Semana passada fiz um exercício de futurologia aqui, em relação ao clima. Redigi as mal traçadas linhas na terça-feira projetando o que deveria ocorrer três dias depois. Por sorte, tudo se confirmou: a entrada de um frentão gelado calou os “corneteiros” de plantão, acostumados a repetir o surrado jargão:
– Não se faz mais inverno como antigamente…
A súbita frente gelada que aportou em solo gaúcho antes mesmo da chegada oficial inverno – que se iniciou ontem às 7h07min -, castigou de maneira mais intensa a idosos e crianças.
Vários colegas de trabalho dispararam WhatsApp logo cedo da manhã dando conta das mais diversas moléstias que castigam a gurizada. O adendo envolvia expressões como “estou com meu pitoco no pronto atendimento”, “chegarei mais tarde”, “a nenê tá com febre, só vou de tarde”.
Comentei com uma colega que esta é uma das poucas situações de que não sinto saudades. Com filhos já adultos, as preocupações são outras. Do tipo “vai dormir em casa hoje?”, “onde andas?”, “as aulas vão até quando” e por aí vai. Diz o velho ditado que “filhos pequenos, problemas pequenos; filhos grandes, grandes problemas”, com o qual concordo em parte.

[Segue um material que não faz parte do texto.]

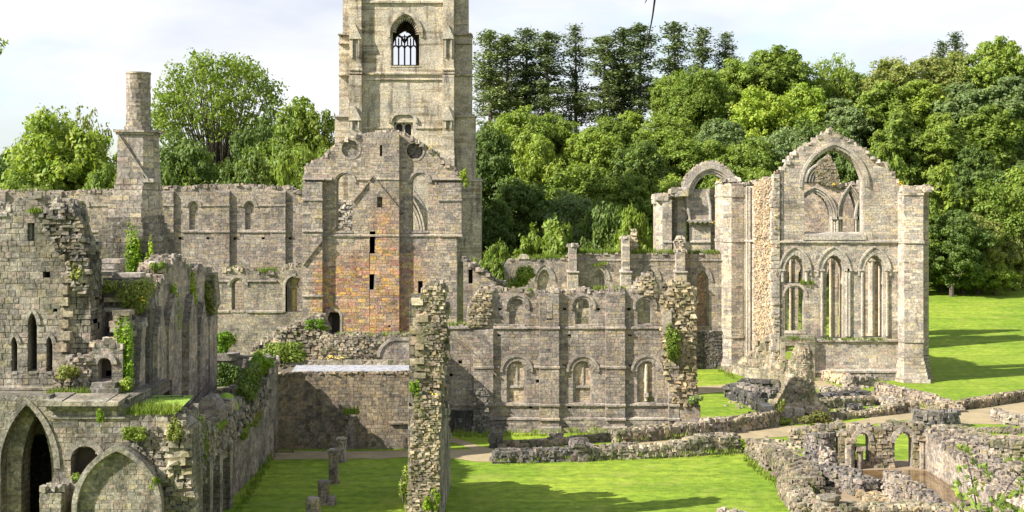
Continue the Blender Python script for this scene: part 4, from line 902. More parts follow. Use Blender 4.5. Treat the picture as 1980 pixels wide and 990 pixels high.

Era a típica história gelada com final feliz e bem quentinho
Esta manhã fui a um pronto atendimento para tratar do rompimento do tendão de um dedo da mão. O saguão tinha apenas duas pessoas, o que chamou minha atenção.
– É que hoje o frio diminui, mas o movimento desde a segunda-feira foi uma loucura! – explicou a recepcionista. Era compreensível. Estávamos na quarta-feira (passada) e o clima era ameno em relação aos dias anteriores.
Nós, gaúchos – nascidos ou radicados na Província de São Pedro –somos sobreviventes. Com maior ou menor intensidade cada região tem suas características, mas o frio e calor intensos têm sido marca registrada em quase todas as cidades. Ao contrário de anos anteriores, o frio parece ter voltado aos velhos tempos.
Esta semana, a minha caminhada de 10 minutos – que liga o ponto de desembarque da lotação até o meu local de trabalho – lembrou as gélidas caminhadas da Bela Vista até a Escola Luterana São Paulo. A estrada de chão batido deixava uma faixa de vegetação no meio, ladeada pelo trecho de terra onde passam os pneus dos veículos.
Lembro com nitidez desta faixa central da estrada que ficava embranquecida pela geada. Por diversão, pisoteávamos o gelo que estralava, tamanho frio que fazia. Narizes vermelhos, mão enrijecidas e pés adormecidos, chegávamos para sermos aquecidos pelo carinho inesgotável da dona Dorothéa Suhre.
Era a típica história gelada com final quentinho. E de felicidade para todos que tiveram o privilégio de tê-la como mãezona, orientadora e ombro amigo sempre disposto para consolar e apontar o caminho certo.